Thursday, December 10, 2009

Follow

It would be a true joy for you to come along, but if you do not have the same destination in mind, I would ask for you not to follow.

Psalm 23

Today I had a feast in the middle of a battle. The Lord prepared a table for me in the midst of my enemies. (Psalm 23:5)
The Lord is merciful and provides for my needs and restores my soul.

I realized today that this is all a race, and though I have already won I still need to run and I will still trip. Even when I fail and fall I have the joy and knowledge of Grace that us the underlying promise that thrives and endures throughout every circumstance. Its not that I will win, but I already have.
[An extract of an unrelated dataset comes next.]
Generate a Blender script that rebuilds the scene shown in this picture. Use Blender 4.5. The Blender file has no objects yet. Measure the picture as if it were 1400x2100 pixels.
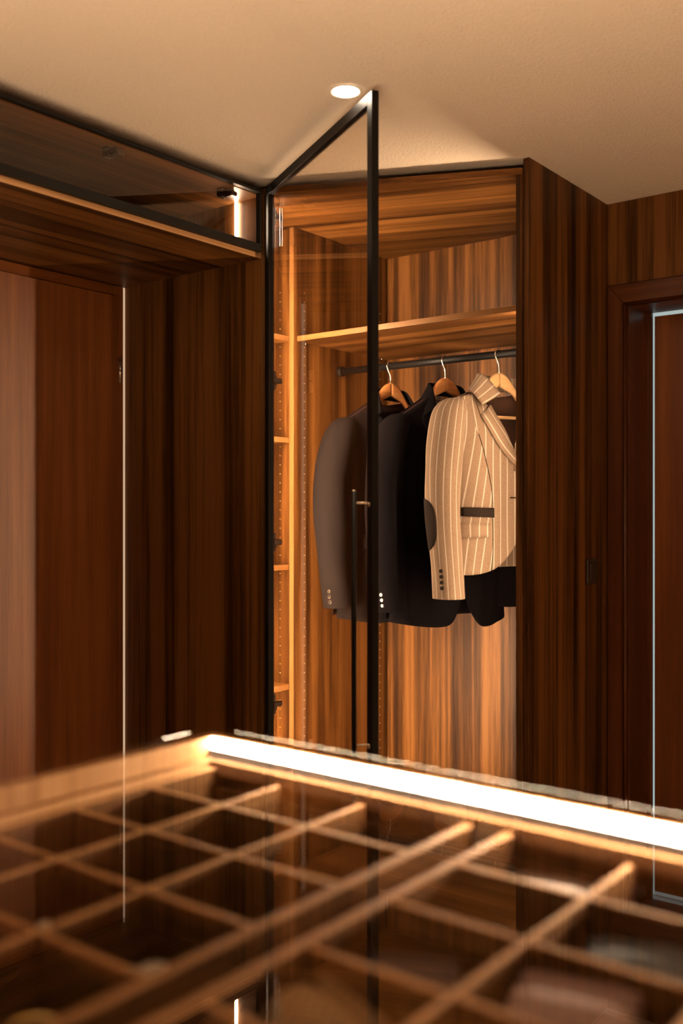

It kind of reminds me of the 5k that I ran on Thanksgiving day for class credit. My dad took me over at 7:30 in the morning and even though I had to run the race myself my dad was there for me and with me. When I reached the end of the race my dad was there smiling and waving at me, and I have never been so happy to see him. In my mind I had run the race and accomplished what I needed to get done. I was cold, tired, out of shape, and wanted to go home, but my father came by my side and ran with me for the last 100 or so yards to the finish line. Nothing could have meant more to me.
I think my Father, my Lord does the same thing. My job is to run, but He sustains me, He is my hope, He is my goal and He encourages me to finish, which brings a joy and fulfillment that is unimaginable.

You have already won, but your job is to run and God will give you what you need to sustain you to finish.

Tuesday, December 8, 2009

I didn't realize that I was such a fence sitter.

I'm getting bored up on this fence. Instead of picking a side I kind of just want to tear it down.

Friday, December 4, 2009

What does it even mean anyway.

Love seems like such a dirty word to me lately. Every time I hear it I smirk and every time I say it, it leaves a bad taste in my mouth.
I am just bitter lately. Resentful might actually be a better word.

I just cannot seem to find a good balance between self sacrifice and the boldness to stand up for myself. There seems to be a disconnect or a blockage that I cannot get past. I cannot get to the point where I speak whats on my mind, and if I do even a little bit it takes a tremendous effort. There is something wrong with that.

This is all meant in the very general sense of just dealing with people.